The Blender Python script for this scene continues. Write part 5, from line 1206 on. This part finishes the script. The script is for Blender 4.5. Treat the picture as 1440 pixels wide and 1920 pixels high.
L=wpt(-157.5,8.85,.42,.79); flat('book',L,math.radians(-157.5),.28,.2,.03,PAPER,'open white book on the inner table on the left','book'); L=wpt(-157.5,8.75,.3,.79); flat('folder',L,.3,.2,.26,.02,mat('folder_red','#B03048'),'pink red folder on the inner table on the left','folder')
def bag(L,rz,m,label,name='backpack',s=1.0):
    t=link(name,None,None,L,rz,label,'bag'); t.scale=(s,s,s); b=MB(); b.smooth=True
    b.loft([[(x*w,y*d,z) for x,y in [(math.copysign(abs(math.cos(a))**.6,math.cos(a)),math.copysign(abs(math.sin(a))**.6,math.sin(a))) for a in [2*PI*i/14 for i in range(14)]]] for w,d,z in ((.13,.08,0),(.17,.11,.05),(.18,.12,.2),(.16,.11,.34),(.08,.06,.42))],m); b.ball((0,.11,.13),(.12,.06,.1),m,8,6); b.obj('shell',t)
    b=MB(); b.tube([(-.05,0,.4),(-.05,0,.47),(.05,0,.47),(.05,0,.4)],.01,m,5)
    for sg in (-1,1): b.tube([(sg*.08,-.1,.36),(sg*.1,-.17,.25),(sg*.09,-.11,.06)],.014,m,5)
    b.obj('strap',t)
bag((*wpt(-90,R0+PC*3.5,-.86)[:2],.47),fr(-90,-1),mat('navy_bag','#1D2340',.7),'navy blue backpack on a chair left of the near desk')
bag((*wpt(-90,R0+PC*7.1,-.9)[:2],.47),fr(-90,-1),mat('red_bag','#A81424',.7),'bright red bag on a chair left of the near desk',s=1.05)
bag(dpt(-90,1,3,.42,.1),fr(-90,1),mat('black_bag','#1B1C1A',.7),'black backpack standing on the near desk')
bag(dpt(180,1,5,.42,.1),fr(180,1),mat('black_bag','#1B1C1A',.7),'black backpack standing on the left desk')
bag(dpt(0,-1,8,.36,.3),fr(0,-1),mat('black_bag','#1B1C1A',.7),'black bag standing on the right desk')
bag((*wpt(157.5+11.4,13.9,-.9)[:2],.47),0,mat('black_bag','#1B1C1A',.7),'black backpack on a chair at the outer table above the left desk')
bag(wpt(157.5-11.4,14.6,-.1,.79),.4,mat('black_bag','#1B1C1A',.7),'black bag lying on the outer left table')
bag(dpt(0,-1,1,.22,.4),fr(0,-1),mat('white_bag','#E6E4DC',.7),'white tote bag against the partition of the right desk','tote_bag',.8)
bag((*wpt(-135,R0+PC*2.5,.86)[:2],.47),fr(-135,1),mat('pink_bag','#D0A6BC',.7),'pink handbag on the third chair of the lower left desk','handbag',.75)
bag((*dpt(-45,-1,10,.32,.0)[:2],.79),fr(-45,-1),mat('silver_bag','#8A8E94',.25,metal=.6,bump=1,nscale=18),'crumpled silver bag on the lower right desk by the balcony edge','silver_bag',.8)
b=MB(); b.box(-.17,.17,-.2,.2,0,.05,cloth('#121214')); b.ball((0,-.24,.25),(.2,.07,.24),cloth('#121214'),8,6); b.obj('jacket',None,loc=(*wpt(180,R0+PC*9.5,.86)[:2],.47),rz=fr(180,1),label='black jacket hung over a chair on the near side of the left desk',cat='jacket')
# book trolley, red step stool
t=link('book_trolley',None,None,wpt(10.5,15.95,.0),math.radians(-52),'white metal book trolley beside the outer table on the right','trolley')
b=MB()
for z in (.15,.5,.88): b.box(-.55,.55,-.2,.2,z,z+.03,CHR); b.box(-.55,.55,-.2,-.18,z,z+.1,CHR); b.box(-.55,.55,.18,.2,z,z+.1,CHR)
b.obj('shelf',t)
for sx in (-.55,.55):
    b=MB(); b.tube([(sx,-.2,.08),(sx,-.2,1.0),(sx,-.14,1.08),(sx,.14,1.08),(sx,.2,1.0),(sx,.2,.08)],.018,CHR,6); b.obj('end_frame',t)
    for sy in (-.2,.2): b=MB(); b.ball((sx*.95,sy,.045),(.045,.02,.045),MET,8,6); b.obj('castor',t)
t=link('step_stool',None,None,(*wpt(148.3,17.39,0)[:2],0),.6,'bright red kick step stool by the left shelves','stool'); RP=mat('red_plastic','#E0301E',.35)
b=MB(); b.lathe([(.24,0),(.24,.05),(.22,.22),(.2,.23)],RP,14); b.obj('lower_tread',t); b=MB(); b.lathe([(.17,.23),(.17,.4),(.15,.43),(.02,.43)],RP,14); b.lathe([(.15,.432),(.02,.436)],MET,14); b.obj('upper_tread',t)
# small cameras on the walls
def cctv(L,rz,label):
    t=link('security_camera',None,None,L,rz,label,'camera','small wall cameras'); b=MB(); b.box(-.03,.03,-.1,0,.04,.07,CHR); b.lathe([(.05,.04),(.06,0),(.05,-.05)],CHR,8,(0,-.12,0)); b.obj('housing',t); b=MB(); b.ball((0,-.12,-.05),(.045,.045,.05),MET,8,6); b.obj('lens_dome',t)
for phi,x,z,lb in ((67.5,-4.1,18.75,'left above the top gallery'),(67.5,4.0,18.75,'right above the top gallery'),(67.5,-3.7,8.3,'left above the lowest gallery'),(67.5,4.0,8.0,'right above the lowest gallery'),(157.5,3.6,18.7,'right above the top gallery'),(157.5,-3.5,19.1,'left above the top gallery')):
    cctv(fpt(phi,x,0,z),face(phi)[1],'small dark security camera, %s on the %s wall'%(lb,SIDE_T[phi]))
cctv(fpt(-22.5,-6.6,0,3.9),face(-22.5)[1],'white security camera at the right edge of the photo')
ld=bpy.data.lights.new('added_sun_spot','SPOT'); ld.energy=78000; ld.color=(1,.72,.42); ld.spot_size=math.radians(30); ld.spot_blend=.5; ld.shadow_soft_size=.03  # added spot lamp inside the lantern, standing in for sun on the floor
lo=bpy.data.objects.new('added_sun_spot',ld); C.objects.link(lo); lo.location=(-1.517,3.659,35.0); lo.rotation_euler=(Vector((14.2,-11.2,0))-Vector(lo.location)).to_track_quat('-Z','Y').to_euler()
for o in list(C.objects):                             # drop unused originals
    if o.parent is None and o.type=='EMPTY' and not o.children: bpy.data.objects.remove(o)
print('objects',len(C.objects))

--

Required work
Return the listing above in full, character for character.

Expected answer
The Blender Python script for this scene continues. Write part 5, from line 1206 on. This part finishes the script. The script is for Blender 4.5. Treat the picture as 1440 pixels wide and 1920 pixels high.
L=wpt(-157.5,8.85,.42,.79); flat('book',L,math.radians(-157.5),.28,.2,.03,PAPER,'open white book on the inner table on the left','book'); L=wpt(-157.5,8.75,.3,.79); flat('folder',L,.3,.2,.26,.02,mat('folder_red','#B03048'),'pink red folder on the inner table on the left','folder')
def bag(L,rz,m,label,name='backpack',s=1.0):
    t=link(name,None,None,L,rz,label,'bag'); t.scale=(s,s,s); b=MB(); b.smooth=True
    b.loft([[(x*w,y*d,z) for x,y in [(math.copysign(abs(math.cos(a))**.6,math.cos(a)),math.copysign(abs(math.sin(a))**.6,math.sin(a))) for a in [2*PI*i/14 for i in range(14)]]] for w,d,z in ((.13,.08,0),(.17,.11,.05),(.18,.12,.2),(.16,.11,.34),(.08,.06,.42))],m); b.ball((0,.11,.13),(.12,.06,.1),m,8,6); b.obj('shell',t)
    b=MB(); b.tube([(-.05,0,.4),(-.05,0,.47),(.05,0,.47),(.05,0,.4)],.01,m,5)
    for sg in (-1,1): b.tube([(sg*.08,-.1,.36),(sg*.1,-.17,.25),(sg*.09,-.11,.06)],.014,m,5)
    b.obj('strap',t)
bag((*wpt(-90,R0+PC*3.5,-.86)[:2],.47),fr(-90,-1),mat('navy_bag','#1D2340',.7),'navy blue backpack on a chair left of the near desk')
bag((*wpt(-90,R0+PC*7.1,-.9)[:2],.47),fr(-90,-1),mat('red_bag','#A81424',.7),'bright red bag on a chair left of the near desk',s=1.05)
bag(dpt(-90,1,3,.42,.1),fr(-90,1),mat('black_bag','#1B1C1A',.7),'black backpack standing on the near desk')
bag(dpt(180,1,5,.42,.1),fr(180,1),mat('black_bag','#1B1C1A',.7),'black backpack standing on the left desk')
bag(dpt(0,-1,8,.36,.3),fr(0,-1),mat('black_bag','#1B1C1A',.7),'black bag standing on the right desk')
bag((*wpt(157.5+11.4,13.9,-.9)[:2],.47),0,mat('black_bag','#1B1C1A',.7),'black backpack on a chair at the outer table above the left desk')
bag(wpt(157.5-11.4,14.6,-.1,.79),.4,mat('black_bag','#1B1C1A',.7),'black bag lying on the outer left table')
bag(dpt(0,-1,1,.22,.4),fr(0,-1),mat('white_bag','#E6E4DC',.7),'white tote bag against the partition of the right desk','tote_bag',.8)
bag((*wpt(-135,R0+PC*2.5,.86)[:2],.47),fr(-135,1),mat('pink_bag','#D0A6BC',.7),'pink handbag on the third chair of the lower left desk','handbag',.75)
bag((*dpt(-45,-1,10,.32,.0)[:2],.79),fr(-45,-1),mat('silver_bag','#8A8E94',.25,metal=.6,bump=1,nscale=18),'crumpled silver bag on the lower right desk by the balcony edge','silver_bag',.8)
b=MB(); b.box(-.17,.17,-.2,.2,0,.05,cloth('#121214')); b.ball((0,-.24,.25),(.2,.07,.24),cloth('#121214'),8,6); b.obj('jacket',None,loc=(*wpt(180,R0+PC*9.5,.86)[:2],.47),rz=fr(180,1),label='black jacket hung over a chair on the near side of the left desk',cat='jacket')
# book trolley, red step stool
t=link('book_trolley',None,None,wpt(10.5,15.95,.0),math.radians(-52),'white metal book trolley beside the outer table on the right','trolley')
b=MB()
for z in (.15,.5,.88): b.box(-.55,.55,-.2,.2,z,z+.03,CHR); b.box(-.55,.55,-.2,-.18,z,z+.1,CHR); b.box(-.55,.55,.18,.2,z,z+.1,CHR)
b.obj('shelf',t)
for sx in (-.55,.55):
    b=MB(); b.tube([(sx,-.2,.08),(sx,-.2,1.0),(sx,-.14,1.08),(sx,.14,1.08),(sx,.2,1.0),(sx,.2,.08)],.018,CHR,6); b.obj('end_frame',t)
    for sy in (-.2,.2): b=MB(); b.ball((sx*.95,sy,.045),(.045,.02,.045),MET,8,6); b.obj('castor',t)
t=link('step_stool',None,None,(*wpt(148.3,17.39,0)[:2],0),.6,'bright red kick step stool by the left shelves','stool'); RP=mat('red_plastic','#E0301E',.35)
b=MB(); b.lathe([(.24,0),(.24,.05),(.22,.22),(.2,.23)],RP,14); b.obj('lower_tread',t); b=MB(); b.lathe([(.17,.23),(.17,.4),(.15,.43),(.02,.43)],RP,14); b.lathe([(.15,.432),(.02,.436)],MET,14); b.obj('upper_tread',t)
# small cameras on the walls
def cctv(L,rz,label):
    t=link('security_camera',None,None,L,rz,label,'camera','small wall cameras'); b=MB(); b.box(-.03,.03,-.1,0,.04,.07,CHR); b.lathe([(.05,.04),(.06,0),(.05,-.05)],CHR,8,(0,-.12,0)); b.obj('housing',t); b=MB(); b.ball((0,-.12,-.05),(.045,.045,.05),MET,8,6); b.obj('lens_dome',t)
for phi,x,z,lb in ((67.5,-4.1,18.75,'left above the top gallery'),(67.5,4.0,18.75,'right above the top gallery'),(67.5,-3.7,8.3,'left above the lowest gallery'),(67.5,4.0,8.0,'right above the lowest gallery'),(157.5,3.6,18.7,'right above the top gallery'),(157.5,-3.5,19.1,'left above the top gallery')):
    cctv(fpt(phi,x,0,z),face(phi)[1],'small dark security camera, %s on the %s wall'%(lb,SIDE_T[phi]))
cctv(fpt(-22.5,-6.6,0,3.9),face(-22.5)[1],'white security camera at the right edge of the photo')
ld=bpy.data.lights.new('added_sun_spot','SPOT'); ld.energy=78000; ld.color=(1,.72,.42); ld.spot_size=math.radians(30); ld.spot_blend=.5; ld.shadow_soft_size=.03  # added spot lamp inside the lantern, standing in for sun on the floor
lo=bpy.data.objects.new('added_sun_spot',ld); C.objects.link(lo); lo.location=(-1.517,3.659,35.0); lo.rotation_euler=(Vector((14.2,-11.2,0))-Vector(lo.location)).to_track_quat('-Z','Y').to_euler()
for o in list(C.objects):                             # drop unused originals
    if o.parent is None and o.type=='EMPTY' and not o.children: bpy.data.objects.remove(o)
print('objects',len(C.objects))